━━━ INFORMATION SUPPLIED ━━━
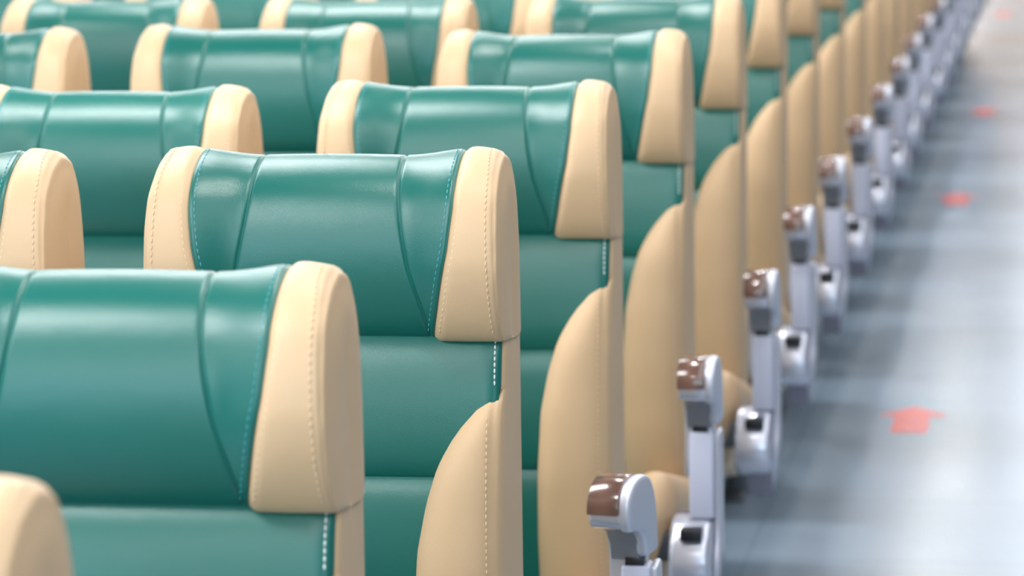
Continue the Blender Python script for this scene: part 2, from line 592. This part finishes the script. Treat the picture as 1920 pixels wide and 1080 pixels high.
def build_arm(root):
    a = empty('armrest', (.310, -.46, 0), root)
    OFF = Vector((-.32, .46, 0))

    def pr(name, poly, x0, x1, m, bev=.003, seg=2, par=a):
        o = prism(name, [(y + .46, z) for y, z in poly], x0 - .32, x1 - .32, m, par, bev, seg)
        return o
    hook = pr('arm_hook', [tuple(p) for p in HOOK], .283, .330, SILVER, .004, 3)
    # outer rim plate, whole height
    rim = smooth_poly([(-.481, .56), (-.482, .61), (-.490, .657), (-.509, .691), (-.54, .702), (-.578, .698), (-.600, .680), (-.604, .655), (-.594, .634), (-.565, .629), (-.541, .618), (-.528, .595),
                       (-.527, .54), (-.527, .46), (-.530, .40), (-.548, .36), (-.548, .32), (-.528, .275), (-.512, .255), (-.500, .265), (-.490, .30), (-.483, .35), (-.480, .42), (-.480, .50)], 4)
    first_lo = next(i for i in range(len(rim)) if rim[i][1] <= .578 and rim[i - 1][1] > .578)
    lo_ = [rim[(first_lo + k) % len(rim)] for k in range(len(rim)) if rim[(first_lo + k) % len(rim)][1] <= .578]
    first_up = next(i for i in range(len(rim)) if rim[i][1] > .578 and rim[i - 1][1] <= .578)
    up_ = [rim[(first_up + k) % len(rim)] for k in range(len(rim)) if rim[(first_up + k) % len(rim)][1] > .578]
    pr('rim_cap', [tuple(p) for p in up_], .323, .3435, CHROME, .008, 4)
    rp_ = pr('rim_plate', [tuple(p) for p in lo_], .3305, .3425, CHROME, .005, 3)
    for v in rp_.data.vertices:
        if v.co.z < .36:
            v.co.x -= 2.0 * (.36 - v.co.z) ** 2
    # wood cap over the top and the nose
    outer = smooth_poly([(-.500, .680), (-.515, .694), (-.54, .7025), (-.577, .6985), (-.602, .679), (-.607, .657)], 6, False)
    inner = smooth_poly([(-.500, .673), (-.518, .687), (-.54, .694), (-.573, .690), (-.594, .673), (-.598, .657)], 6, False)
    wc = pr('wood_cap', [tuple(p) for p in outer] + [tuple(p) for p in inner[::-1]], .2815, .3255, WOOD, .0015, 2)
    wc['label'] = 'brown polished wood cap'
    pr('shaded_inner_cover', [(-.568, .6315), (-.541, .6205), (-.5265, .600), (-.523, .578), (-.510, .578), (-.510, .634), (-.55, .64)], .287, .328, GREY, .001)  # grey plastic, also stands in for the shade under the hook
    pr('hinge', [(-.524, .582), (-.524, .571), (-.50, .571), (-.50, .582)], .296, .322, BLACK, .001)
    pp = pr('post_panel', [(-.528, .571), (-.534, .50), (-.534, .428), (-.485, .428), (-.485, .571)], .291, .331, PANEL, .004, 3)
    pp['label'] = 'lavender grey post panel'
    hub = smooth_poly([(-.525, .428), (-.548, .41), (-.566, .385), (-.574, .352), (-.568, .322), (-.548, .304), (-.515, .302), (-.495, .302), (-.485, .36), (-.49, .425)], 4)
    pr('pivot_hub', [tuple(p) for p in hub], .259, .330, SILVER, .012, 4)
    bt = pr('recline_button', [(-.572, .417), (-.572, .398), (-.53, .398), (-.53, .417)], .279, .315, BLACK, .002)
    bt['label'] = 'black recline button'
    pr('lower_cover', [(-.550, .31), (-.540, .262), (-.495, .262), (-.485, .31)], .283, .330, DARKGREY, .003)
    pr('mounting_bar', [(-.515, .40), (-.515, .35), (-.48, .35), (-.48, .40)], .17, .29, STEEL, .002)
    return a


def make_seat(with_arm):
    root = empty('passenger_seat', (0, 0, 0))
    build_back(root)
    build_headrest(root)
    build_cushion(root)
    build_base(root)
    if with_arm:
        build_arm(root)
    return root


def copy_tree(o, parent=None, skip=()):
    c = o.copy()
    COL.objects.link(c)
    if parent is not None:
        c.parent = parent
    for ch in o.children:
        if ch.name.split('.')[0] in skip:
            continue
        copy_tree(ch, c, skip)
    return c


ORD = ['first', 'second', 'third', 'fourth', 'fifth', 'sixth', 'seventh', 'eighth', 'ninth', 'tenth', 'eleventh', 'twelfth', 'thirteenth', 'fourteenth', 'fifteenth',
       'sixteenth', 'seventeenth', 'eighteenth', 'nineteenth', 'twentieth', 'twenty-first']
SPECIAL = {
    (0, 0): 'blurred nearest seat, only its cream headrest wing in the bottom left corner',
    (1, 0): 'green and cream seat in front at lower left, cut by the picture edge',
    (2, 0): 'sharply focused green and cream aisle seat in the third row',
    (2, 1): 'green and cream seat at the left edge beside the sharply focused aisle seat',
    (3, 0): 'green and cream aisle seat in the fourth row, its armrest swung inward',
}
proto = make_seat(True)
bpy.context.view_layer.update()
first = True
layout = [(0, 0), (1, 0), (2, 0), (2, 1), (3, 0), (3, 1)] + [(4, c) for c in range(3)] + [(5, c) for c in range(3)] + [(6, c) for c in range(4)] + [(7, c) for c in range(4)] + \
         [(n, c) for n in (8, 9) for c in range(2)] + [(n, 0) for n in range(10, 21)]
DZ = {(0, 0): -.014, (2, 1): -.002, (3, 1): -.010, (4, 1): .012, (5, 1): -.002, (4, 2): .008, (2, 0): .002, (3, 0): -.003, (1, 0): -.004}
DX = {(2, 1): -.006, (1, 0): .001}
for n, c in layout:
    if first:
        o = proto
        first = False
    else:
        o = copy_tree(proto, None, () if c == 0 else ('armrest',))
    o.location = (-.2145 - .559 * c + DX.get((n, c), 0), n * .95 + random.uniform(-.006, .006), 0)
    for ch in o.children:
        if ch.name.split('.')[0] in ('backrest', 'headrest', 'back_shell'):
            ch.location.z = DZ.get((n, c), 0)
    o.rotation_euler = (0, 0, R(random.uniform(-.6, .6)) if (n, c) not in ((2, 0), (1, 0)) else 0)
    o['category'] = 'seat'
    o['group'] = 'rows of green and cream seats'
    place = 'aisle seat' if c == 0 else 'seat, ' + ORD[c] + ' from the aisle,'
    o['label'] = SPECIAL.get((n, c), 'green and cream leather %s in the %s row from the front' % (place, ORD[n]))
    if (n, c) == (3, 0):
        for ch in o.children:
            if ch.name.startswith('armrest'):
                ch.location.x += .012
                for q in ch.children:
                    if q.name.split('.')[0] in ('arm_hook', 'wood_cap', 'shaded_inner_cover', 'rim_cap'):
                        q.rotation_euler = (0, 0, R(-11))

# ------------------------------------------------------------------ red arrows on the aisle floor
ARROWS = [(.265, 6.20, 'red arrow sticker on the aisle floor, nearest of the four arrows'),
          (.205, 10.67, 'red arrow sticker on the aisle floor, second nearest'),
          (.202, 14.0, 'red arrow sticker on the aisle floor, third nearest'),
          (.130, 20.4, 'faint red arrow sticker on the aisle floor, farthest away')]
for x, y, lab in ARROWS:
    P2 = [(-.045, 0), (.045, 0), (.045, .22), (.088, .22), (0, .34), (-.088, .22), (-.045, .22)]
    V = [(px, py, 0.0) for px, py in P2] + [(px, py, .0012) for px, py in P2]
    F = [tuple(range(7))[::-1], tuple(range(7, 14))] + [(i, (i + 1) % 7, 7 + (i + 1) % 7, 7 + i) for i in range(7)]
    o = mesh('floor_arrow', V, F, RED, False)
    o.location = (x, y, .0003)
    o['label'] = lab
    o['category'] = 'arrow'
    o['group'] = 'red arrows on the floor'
━━━
━━━ INFORMATION SUPPLIED ━━━
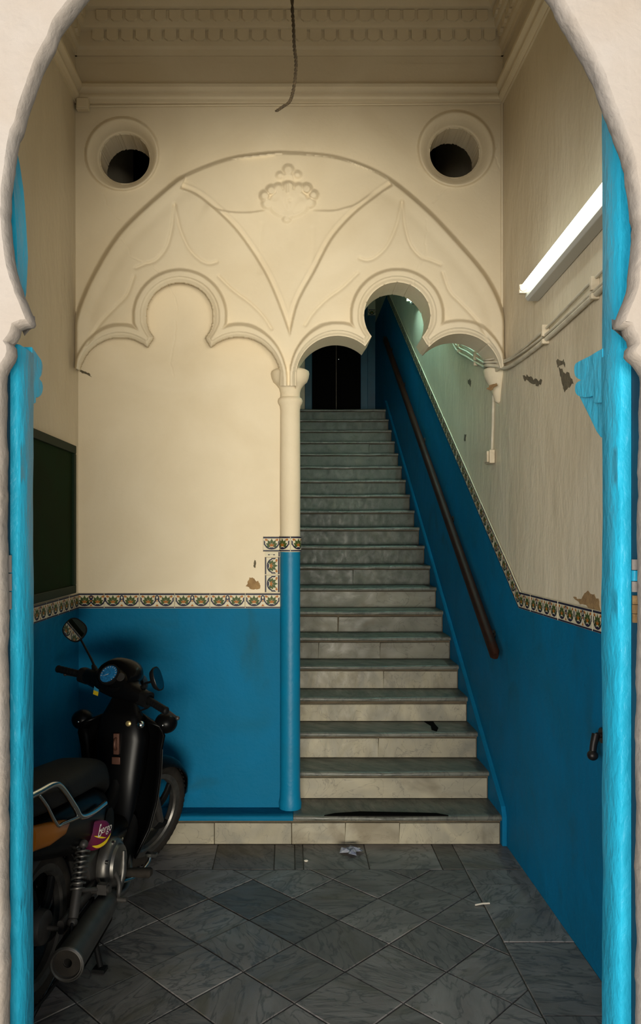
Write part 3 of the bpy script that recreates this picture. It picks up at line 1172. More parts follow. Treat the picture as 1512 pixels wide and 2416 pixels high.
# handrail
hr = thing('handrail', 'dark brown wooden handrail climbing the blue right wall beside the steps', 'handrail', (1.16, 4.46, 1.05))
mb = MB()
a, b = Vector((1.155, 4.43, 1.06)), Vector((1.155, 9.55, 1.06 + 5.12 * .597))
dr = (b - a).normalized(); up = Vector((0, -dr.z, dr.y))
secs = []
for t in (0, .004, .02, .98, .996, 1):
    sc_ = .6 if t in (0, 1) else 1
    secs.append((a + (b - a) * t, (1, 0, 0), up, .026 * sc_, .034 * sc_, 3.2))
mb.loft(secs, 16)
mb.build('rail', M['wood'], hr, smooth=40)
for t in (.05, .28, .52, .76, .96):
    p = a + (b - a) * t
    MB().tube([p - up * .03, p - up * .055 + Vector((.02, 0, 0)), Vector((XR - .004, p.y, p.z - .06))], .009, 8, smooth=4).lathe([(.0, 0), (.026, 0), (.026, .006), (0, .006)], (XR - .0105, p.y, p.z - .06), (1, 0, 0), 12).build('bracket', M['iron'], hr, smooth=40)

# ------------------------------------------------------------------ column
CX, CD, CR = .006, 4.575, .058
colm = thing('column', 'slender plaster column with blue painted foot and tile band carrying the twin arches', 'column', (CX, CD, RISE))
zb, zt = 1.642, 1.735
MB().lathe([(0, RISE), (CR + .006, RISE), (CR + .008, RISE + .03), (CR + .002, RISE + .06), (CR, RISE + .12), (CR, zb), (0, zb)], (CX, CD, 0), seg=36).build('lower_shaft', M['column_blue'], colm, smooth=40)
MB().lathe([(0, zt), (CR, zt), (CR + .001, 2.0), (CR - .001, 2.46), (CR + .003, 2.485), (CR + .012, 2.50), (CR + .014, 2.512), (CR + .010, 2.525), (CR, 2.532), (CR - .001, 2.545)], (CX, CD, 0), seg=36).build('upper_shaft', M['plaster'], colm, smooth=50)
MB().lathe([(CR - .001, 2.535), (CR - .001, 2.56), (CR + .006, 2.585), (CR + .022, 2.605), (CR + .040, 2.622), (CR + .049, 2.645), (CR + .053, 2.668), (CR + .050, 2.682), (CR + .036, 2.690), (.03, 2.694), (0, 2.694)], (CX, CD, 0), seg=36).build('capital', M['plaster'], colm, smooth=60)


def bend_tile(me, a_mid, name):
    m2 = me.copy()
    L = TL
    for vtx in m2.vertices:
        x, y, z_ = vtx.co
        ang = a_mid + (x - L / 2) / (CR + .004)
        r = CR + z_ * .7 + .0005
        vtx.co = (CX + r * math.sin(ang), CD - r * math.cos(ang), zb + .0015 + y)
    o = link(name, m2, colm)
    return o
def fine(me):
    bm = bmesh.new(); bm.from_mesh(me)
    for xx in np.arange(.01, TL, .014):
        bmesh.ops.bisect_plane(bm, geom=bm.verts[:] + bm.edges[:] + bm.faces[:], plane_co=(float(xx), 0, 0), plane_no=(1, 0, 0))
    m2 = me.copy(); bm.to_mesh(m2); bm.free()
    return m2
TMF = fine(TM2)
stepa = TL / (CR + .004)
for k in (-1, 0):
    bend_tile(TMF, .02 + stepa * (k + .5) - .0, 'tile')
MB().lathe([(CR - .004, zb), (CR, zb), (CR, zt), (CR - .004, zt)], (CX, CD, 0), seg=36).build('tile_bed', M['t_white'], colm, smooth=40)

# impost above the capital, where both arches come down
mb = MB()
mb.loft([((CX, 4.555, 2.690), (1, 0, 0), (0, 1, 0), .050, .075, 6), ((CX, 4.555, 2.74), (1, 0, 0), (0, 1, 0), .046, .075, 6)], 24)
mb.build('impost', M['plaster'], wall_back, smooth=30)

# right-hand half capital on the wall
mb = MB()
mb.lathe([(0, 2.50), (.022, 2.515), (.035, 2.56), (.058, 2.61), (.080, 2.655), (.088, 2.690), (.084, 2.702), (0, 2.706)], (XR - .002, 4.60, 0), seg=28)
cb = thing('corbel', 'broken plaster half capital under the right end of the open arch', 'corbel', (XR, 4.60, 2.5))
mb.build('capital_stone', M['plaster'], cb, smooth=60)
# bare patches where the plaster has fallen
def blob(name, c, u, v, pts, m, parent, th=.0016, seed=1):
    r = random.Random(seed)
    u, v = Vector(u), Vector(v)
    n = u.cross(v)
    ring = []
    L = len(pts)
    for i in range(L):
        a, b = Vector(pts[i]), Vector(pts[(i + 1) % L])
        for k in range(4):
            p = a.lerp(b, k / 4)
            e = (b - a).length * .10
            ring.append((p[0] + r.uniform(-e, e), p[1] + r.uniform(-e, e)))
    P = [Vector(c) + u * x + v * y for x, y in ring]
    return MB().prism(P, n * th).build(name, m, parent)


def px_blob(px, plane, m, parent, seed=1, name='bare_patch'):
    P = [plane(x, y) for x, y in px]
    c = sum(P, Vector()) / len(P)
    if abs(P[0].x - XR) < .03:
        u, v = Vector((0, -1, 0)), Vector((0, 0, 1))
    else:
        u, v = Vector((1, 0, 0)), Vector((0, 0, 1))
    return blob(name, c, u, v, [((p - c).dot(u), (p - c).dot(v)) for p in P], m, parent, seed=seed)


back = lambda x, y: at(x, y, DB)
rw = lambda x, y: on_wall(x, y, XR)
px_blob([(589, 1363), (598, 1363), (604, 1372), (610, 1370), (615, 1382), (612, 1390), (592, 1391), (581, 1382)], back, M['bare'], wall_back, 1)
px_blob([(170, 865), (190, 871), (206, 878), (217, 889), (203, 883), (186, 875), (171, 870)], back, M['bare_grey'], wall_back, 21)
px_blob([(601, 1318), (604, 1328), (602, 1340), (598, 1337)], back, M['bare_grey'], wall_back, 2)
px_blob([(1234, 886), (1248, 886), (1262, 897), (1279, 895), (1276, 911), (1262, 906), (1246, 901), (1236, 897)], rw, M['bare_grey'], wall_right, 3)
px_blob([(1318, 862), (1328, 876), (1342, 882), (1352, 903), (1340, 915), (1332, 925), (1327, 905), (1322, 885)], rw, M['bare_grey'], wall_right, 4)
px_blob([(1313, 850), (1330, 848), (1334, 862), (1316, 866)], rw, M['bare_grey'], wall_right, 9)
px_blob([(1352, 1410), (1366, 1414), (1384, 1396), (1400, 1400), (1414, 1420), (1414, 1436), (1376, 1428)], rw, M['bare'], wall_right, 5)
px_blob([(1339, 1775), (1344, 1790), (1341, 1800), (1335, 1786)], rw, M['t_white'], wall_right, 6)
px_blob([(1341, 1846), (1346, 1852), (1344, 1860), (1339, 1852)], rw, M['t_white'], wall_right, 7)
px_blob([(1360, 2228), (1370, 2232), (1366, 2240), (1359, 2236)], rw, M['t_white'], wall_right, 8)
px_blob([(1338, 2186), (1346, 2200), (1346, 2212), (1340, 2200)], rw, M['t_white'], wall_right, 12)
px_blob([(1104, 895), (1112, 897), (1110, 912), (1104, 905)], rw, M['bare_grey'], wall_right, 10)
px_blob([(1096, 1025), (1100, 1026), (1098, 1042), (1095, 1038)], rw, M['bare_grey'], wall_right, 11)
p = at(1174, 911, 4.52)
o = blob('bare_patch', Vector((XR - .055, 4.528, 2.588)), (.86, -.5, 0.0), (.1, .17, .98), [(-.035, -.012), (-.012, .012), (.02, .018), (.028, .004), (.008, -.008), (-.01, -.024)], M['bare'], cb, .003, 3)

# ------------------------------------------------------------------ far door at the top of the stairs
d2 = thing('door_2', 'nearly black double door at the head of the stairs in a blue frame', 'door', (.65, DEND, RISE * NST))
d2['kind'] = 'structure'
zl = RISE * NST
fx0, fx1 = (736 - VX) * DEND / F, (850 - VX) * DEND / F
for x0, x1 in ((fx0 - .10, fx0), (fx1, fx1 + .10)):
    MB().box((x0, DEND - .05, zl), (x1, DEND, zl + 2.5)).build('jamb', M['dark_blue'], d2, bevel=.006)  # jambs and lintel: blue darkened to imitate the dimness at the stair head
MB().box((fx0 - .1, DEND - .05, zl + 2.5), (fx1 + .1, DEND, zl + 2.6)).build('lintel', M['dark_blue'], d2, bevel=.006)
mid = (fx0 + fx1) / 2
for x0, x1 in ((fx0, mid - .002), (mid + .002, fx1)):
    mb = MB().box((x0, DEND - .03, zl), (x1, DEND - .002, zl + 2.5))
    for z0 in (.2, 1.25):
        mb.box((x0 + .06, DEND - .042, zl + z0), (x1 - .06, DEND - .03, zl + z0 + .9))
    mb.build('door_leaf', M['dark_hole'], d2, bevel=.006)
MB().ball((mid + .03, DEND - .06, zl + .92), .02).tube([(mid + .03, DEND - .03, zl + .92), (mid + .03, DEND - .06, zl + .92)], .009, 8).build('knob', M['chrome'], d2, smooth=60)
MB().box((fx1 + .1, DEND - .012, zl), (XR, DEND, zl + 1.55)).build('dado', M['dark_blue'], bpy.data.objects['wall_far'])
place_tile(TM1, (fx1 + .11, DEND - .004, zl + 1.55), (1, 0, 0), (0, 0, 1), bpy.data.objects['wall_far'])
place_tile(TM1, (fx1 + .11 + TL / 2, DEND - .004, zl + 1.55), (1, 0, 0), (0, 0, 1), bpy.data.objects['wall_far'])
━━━
● EXERCISE PROMPT:
Return verbatim the lines that run from the line containing "Continue the Blender" through the line containing "OFF = Vector((-.32, .46, 0))", inclusive.

● EXPECTED OUTPUT:
Continue the Blender Python script for this scene: part 2, from line 592. This part finishes the script. Treat the picture as 1920 pixels wide and 1080 pixels high.
def build_arm(root):
    a = empty('armrest', (.310, -.46, 0), root)
    OFF = Vector((-.32, .46, 0))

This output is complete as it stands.